►
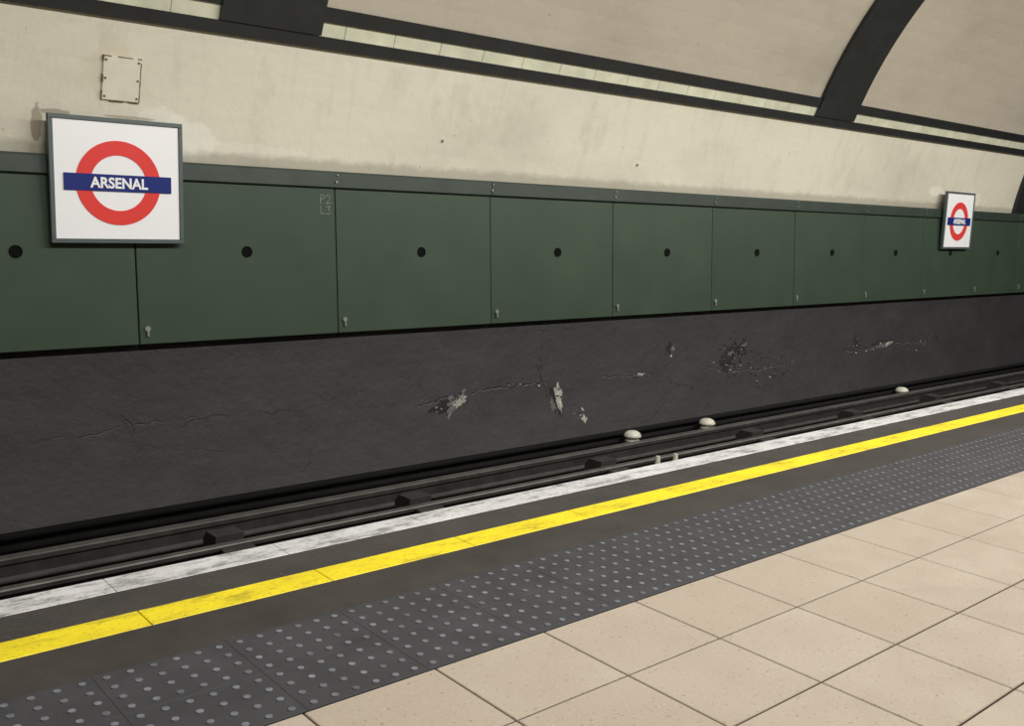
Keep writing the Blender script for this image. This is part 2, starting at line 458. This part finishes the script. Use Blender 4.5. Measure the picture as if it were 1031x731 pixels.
crack([(1.27,-.235),(1.33,-.25),(1.42,-.255),(1.50,-.252)],.008)
cluster(1.46,-.25,.55,.16,80,.1,.5,.006,.022)
dmg(1.835,-.232,.26,.03,1,35,.1); dmg(1.84,-.236,.16,.022,2,36,.1,.003); dmg(1.86,-.236,.09,.016,0,37,.2,.004)
cluster(1.825,-.235,.36,.05,36,.1,.5,.008,.03); dmg(1.74,-.228,.05,.09,1,38,.2); cluster(1.74,-.235,.1,.08,16,.8,.4,.01,.03)
crack([(1.70,-.24),(1.80,-.24),(1.90,-.236),(2.02,-.24)],.008)
cluster(2.0,-.245,.5,.06,22,.2,.5,.008,.028)
crack([(.24,-.236),(.30,-.234),(.36,-.228),(.42,-.23)],.004); crack([(.335,-.222),(.345,-.235)],.006)
crack([(.55,-.215),(.58,-.225),(.62,-.22)],.003); crack([(.66,-.20),(.70,-.215),(.71,-.23)],.003)
obj('wall_spalling',bm,['plaster','hole','flake'])
bm=bmesh.new()
for cx,cz in((5.1,2.20),(7.6,2.14)):
    disc(bm,cx,bore_y(cz)-.012,cz,.012,.02,0,7)
obj('wall_plug_stubs',bm,['grime'])

# ------------------------------------------------------------------ platform
T0,TX,TY,TX0=2.616,.519,.445,1.410
bm=bmesh.new()
sweep(bm,[(-2.34,-.0125),(4.11,-.0125),(4.11,-.10),(3.95,-.14),(3.95,-1.0),(-1.8,-1.0)],X0,X1)
bmesh.ops.recalc_face_normals(bm,faces=bm.faces)
plat=obj('platform_base',bm,['grout'])
bm=bmesh.new()
def slab(x0,x1,y0,y1,z=0,b=.003,zb=-.012,mi=0):
    o=[bm.verts.new(p) for p in((x0,y0,zb),(x1,y0,zb),(x1,y1,zb),(x0,y1,zb))]
    m=[bm.verts.new(p) for p in((x0,y0,z-b),(x1,y0,z-b),(x1,y1,z-b),(x0,y1,z-b))]
    i_=[bm.verts.new(p) for p in((x0+b,y0+b,z),(x1-b,y0+b,z),(x1-b,y1-b,z),(x0+b,y1-b,z))]
    fs=[bm.faces.new(i_)]
    for k in range(4):
        l=(k+1)%4
        fs.append(bm.faces.new((m[k],m[l],i_[l],i_[k]))); fs.append(bm.faces.new((o[k],o[l],m[l],m[k])))
    for f in fs: f.material_index=mi
g=.0035
for i in range(-12,43):
    for j in range(0,11):
        slab(TX0+i*TX+g,TX0+(i+1)*TX-g,T0-(j+1)*TY+g,T0-j*TY-g)
obj('floor',bm,['tile'])
S_=.0795; NR=8; TW=NR*S_
bm=bmesh.new(); TL=S_*6
i0=int((X0-0)/TL)
box(bm,X0,X1,T0+.004,T0+TW-.001,-.0115,-.0015,2)
k=i0
while k*TL<22:
    slab(k*TL+.0007,(k+1)*TL-.0007,T0+.003,T0+TW/2-.0007,0,.001)
    slab(k*TL+.0007,(k+1)*TL-.0007,T0+TW/2+.0007,T0+TW,0,.001)
    k+=1
n=12
x=i0*TL+S_/2
while x<18:
    for r in range(NR):
        yy=T0+S_*(r+.5)
        A=[]
        for rad,z in [(.0150,0.0002),(.0125,.0028),(.0100,.0035)]:
            A.append([bm.verts.new((x+rad*math.cos(2*math.pi*q/n),yy+rad*math.sin(2*math.pi*q/n),z)) for q in range(n)])
        for a,b in((0,1),(1,2)):
            for q in range(n):
                f=bm.faces.new((A[a][q],A[a][(q+1)%n],A[b][(q+1)%n],A[b][q])); f.material_index=1 if a else 0
        f=bm.faces.new(A[2]); f.material_index=1
    x+=S_
obj('tactile_paving',bm,['tact','blister','tgrout'])
yE=T0+TW+.003
step=.782
off=1.27-step*8
xs=[off+step*i for i in range(int((X1-off)/step)+1)]
bm=bmesh.new(); slab(X0,X1,yE,3.541,0,.001); obj('paving_strip',bm,['asph'])
bm=bmesh.new()
for a,b in zip(xs[:-1],xs[1:]): slab(a+.002,b-.002,3.543,3.704,.001,.002)
obj('yellow_safety_line',bm,['yellow'])
bm=bmesh.new()
sec=[(3.706,-.012),(3.706,-.001)]; m=9; wdt=(3.940-3.706)/m
for q in range(m):
    y=3.706+q*wdt; sec+=[(y+.004,-.001),(y+.007,.0035),(y+wdt-.007,.0035),(y+wdt-.004,-.001)]
sec+=[(3.940,-.001),(3.940,-.012)]
sweep(bm,sec,X0,X1)
bmesh.ops.recalc_face_normals(bm,faces=bm.faces)
obj('ribbed_paving_strip',bm,['asph'])
bm=bmesh.new()
for a,b in zip(xs[:-1],xs[1:]):
    sweep(bm,[(3.942,-.012),(3.942,0),(3.944,.002),(4.112,.002),(4.12,-.004),(4.12,-.012)],a+.0015,b-.0015)
bmesh.ops.recalc_face_normals(bm,faces=bm.faces)
obj('white_edge_line',bm,['white'])

# ------------------------------------------------------------------ track
ZBED=-.86
bm=bmesh.new(); sweep(bm,[(3.96,ZBED),(6.62,ZBED),(6.62,ZBED-.1),(3.96,ZBED-.1)],X0,X1)
bmesh.ops.recalc_face_normals(bm,faces=bm.faces); obj('track_bed_ground',bm,['trackd'])
def rail(name,y,ztop,kind='run'):
    h=.15; z=ztop-h
    if kind=='run':
        s=[(-.065,0),(.065,0),(.065,.012),(.012,.028),(.009,.108),(.034,.118),(.034,.142),(.026,.15),(-.026,.15),(-.034,.142),(-.034,.118),(-.009,.108),(-.012,.028),(-.065,.012)]
    else:
        s=[(-.05,0),(.05,0),(.05,.012),(.025,.03),(.03,.10),(.045,.115),(.045,.145),(.038,.15),(-.038,.15),(-.045,.145),(-.045,.115),(-.03,.10),(-.025,.03),(-.05,.012)]
    bm=bmesh.new(); sweep(bm,[(y+a,z+b) for a,b in s],X0,X1)
    bmesh.ops.recalc_face_normals(bm,faces=bm.faces)
    for f in bm.faces:
        if f.normal.z>.3 and f.calc_center_median().z>ztop-.03: f.material_index=1
    return obj(name,bm,['rail','railtop'])
rail('running_rail',4.50,-.64); rr=rail('running_rail',5.94,-.64)
rail('conductor_rail',5.20,-.62,'c'); rail('conductor_rail',6.33,-.59,'c')
bm=bmesh.new()
x=-4.6
while x<X1-.3:
    box(bm,x-.12,x+.12,4.15,6.38,ZBED,-.79,0,.01); x+=.76
obj('track_sleepers',bm,['block'])
bm=bmesh.new()
for x in(-.9,.66,2.68,4.24,6.33,8.6,10.6,12.6,14.6,16.6):
    sweep(bm,[(5.76,-.788),(5.76,-.70),(5.84,-.655),(5.895,-.65),(5.895,-.788)],x-.11,x+.11)
    sweep(bm,[(6.01,-.788),(5.985,-.60),(6.14,-.60),(6.20,-.66),(6.20,-.788)],x-.10,x+.10)
bmesh.ops.recalc_face_normals(bm,faces=bm.faces)
obj('rail_chairs',bm,['block'],rr)
bm=bmesh.new()
def tube(y,z,r): sweep(bm,[(y+r*math.cos(2*math.pi*i/12),z+r*math.sin(2*math.pi*i/12)) for i in range(12)],X0,X1)
tube(6.625,-.565,.03); tube(6.605,-.64,.03)
bmesh.ops.recalc_face_normals(bm,faces=bm.faces); obj('track_cables',bm,['cable'],smooth=True)
def pot(x,y,zt):
    e=empty('rail_insulator',(x,y,zt))
    bm=bmesh.new(); n=28
    prof=[(.0,.0),(.045,-.004),(.072,-.02),(.088,-.045),(.088,-.06),(.064,-.07),(.056,-.085),(.074,-.095),(.07,-.11),(.05,-.115)]
    pr=None
    for r,z in prof:
        if r==0: c=bm.verts.new((0,0,z)); pr=[c]; continue
        rg=[bm.verts.new((r*math.cos(2*math.pi*i/n),r*math.sin(2*math.pi*i/n),z)) for i in range(n)]
        for i in range(n):
            j=(i+1)%n
            bm.faces.new((pr[0],rg[i],rg[j]) if len(pr)==1 else (pr[i],rg[i],rg[j],pr[j]))
        pr=rg
    obj('porcelain_body',bm,['porc'],e,True)
    bm=bmesh.new(); box(bm,-.07,.07,-.07,.07,ZBED-zt,-.11,0,.01); obj('stool',bm,['block'],e)
for a,ee in((1.107,-.3265),(1.290,-.3275),(1.936,-.332)):
    y=6.475; pot(a*y,y,1.6+ee*y)
bm=bmesh.new()
for x,y,z in((6.74,5.76,-.565),(6.87,5.66,-.54)):
    bmesh.ops.create_cone(bm,segments=14,radius1=.026,radius2=.02,depth=.08,cap_ends=True,matrix=Matrix.Translation((x,y,z-.04)))
    box(bm,x-.012,x+.012,y-.012,y+.012,-.788,z-.08,1)
obj('white_track_marker',bm,['porc','block'])

# ------------------------------------------------------------------ lights
def area(x,y,z,sx,sy,power,rot,col=(1,.98,.94)):
    l=bpy.data.lights.new('platform_lamp_light','AREA'); l.shape='RECTANGLE'; l.size=sx; l.size_y=sy; l.energy=power; l.color=col
    o=bpy.data.objects.new('platform_lamp_light',l); COL.objects.link(o); o.location=(x,y,z); o.rotation_euler=rot; return o
for i,(x,pw) in enumerate(((1.6,205),(5.0,210),(8.4,210),(11.8,205),(15.2,180),(18.6,130))):
    e=empty('fluorescent_batten',(x,1.2,4.9))
    bm=bmesh.new()
    sweep(bm,[(-.11,.05),(-.08,.13),(.08,.13),(.11,.05),(.10,.02),(-.10,.02)],-1.25,1.25)
    for s in(-.9,.9): box(bm,s-.01,s+.01,-.01,.01,.12,.93,0)
    obj('housing',bm,['lamp'],e)
    area(x,1.2,4.86,2.4,.2,pw,(math.radians(34),0,0))
W=bpy.data.worlds.new('world'); SC.world=W; W.use_nodes=True
W.node_tree.nodes['Background'].inputs[0].default_value=(.9,.9,1,1); W.node_tree.nodes['Background'].inputs[1].default_value=.05

# ------------------------------------------------------------------ camera
yaw,pit,rol=math.radians(49.452),math.radians(8.724),math.radians(2.0)
fw=Vector((math.cos(yaw)*math.cos(pit),math.sin(yaw)*math.cos(pit),-math.sin(pit)))
ri=Vector((math.sin(yaw),-math.cos(yaw),0)); up=ri.cross(fw)
r2=ri*math.cos(rol)+up*math.sin(rol); u2=-ri*math.sin(rol)+up*math.cos(rol)
cd=bpy.data.cameras.new('camera'); cam=bpy.data.objects.new('camera',cd); COL.objects.link(cam)
m=Matrix((r2,u2,-fw)).transposed().to_4x4(); m.translation=Vector((0,0,1.6)); cam.matrix_world=m
cd.sensor_fit='HORIZONTAL'; cd.sensor_width=36; cd.lens=980.161/1031*36; cd.clip_start=.05; cd.clip_end=200
SC.camera=cam
SC.view_settings.view_transform='Standard'; SC.view_settings.look='None'; SC.view_settings.exposure=0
◄
Repeat exactly and only the lines from the start of the data above through the line that holds "obj('wall_plug_stubs',bm,['grime'])", inclusive. Pictures do not belong in the copy.

■ Task response ■
Keep writing the Blender script for this image. This is part 2, starting at line 458. This part finishes the script. Use Blender 4.5. Measure the picture as if it were 1031x731 pixels.
crack([(1.27,-.235),(1.33,-.25),(1.42,-.255),(1.50,-.252)],.008)
cluster(1.46,-.25,.55,.16,80,.1,.5,.006,.022)
dmg(1.835,-.232,.26,.03,1,35,.1); dmg(1.84,-.236,.16,.022,2,36,.1,.003); dmg(1.86,-.236,.09,.016,0,37,.2,.004)
cluster(1.825,-.235,.36,.05,36,.1,.5,.008,.03); dmg(1.74,-.228,.05,.09,1,38,.2); cluster(1.74,-.235,.1,.08,16,.8,.4,.01,.03)
crack([(1.70,-.24),(1.80,-.24),(1.90,-.236),(2.02,-.24)],.008)
cluster(2.0,-.245,.5,.06,22,.2,.5,.008,.028)
crack([(.24,-.236),(.30,-.234),(.36,-.228),(.42,-.23)],.004); crack([(.335,-.222),(.345,-.235)],.006)
crack([(.55,-.215),(.58,-.225),(.62,-.22)],.003); crack([(.66,-.20),(.70,-.215),(.71,-.23)],.003)
obj('wall_spalling',bm,['plaster','hole','flake'])
bm=bmesh.new()
for cx,cz in((5.1,2.20),(7.6,2.14)):
    disc(bm,cx,bore_y(cz)-.012,cz,.012,.02,0,7)
obj('wall_plug_stubs',bm,['grime'])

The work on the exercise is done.